Al JAZEERA INVESTIGATIVE UNIT
The leaked documents, obtained by Al Jazeera, reveal how party officials smear and intimidate rivals.
Al Jazeera’s Investigative Unit (I-Unit) has obtained the largest leak in British political history, exposing how unelected officials undermined democracy within the Labour Party.
The leaked data comprises 500 gigabytes of documents, emails, video and audio files from the Labour Party dating from 1998 to 2021. The I-Unit will be releasing a series of reports on the leaked files over the coming week.
The data reveals how the party’s bureaucrats, whose nominal function is to serve the interests of the party, attempted to undermine members supportive of Jeremy Corbyn, Labour’s leader from 2015 to 2020.
Until his election as party leader in September 2015, Corbyn was a little-known figure in British politics, active in grassroots activism, from the anti-war movement to the Palestine Solidarity Campaign.
The first unequivocally socialist leader of the party since the 1980s, he rode a wave of popular discontent against the political establishment, standing on a platform of public ownership of key industries, a strengthened welfare state, and an end to the austerity measures imposed by the Conservative government at that time.

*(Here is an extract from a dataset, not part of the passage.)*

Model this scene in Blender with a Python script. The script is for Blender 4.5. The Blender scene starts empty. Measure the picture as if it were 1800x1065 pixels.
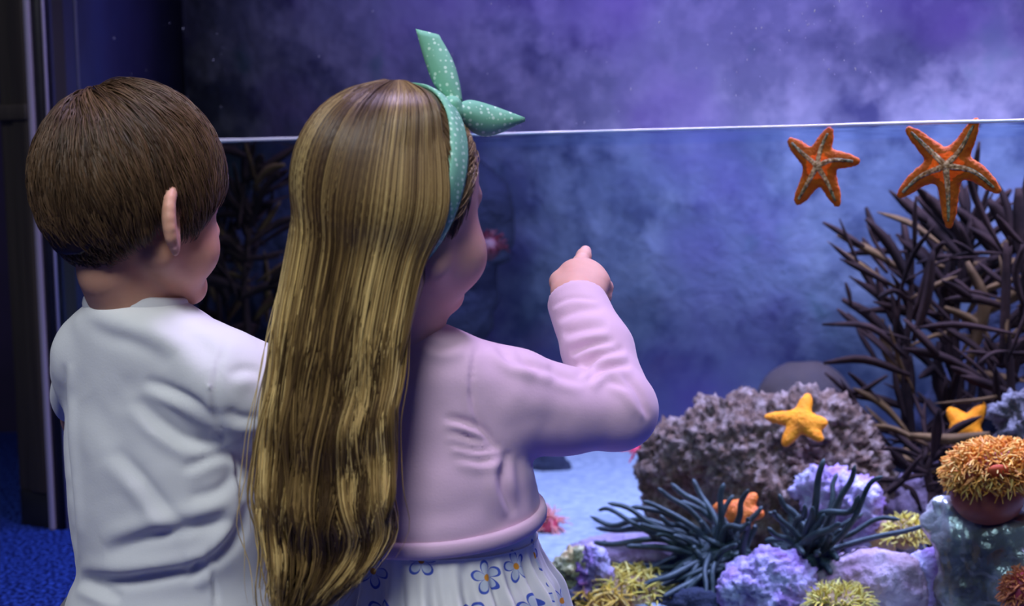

The Labour Files show, however, that inside the Labour Party discontent was brewing, leading to internal battles over which side of the party – the left-wing “Corbynites” or the pre-2015 centrists – would have control.
Party bureaucracy
The party bureaucracy, which Corbyn had inherited from his predecessors, played an important role in these battles.
At the time, that bureaucracy was led by Iain McNicol, who had been the general secretary of the Labour Party since 2011.
The Labour Files show how, before McNicol was replaced by Jennie Formby in 2018, the party was resistant to the political path Corbyn set.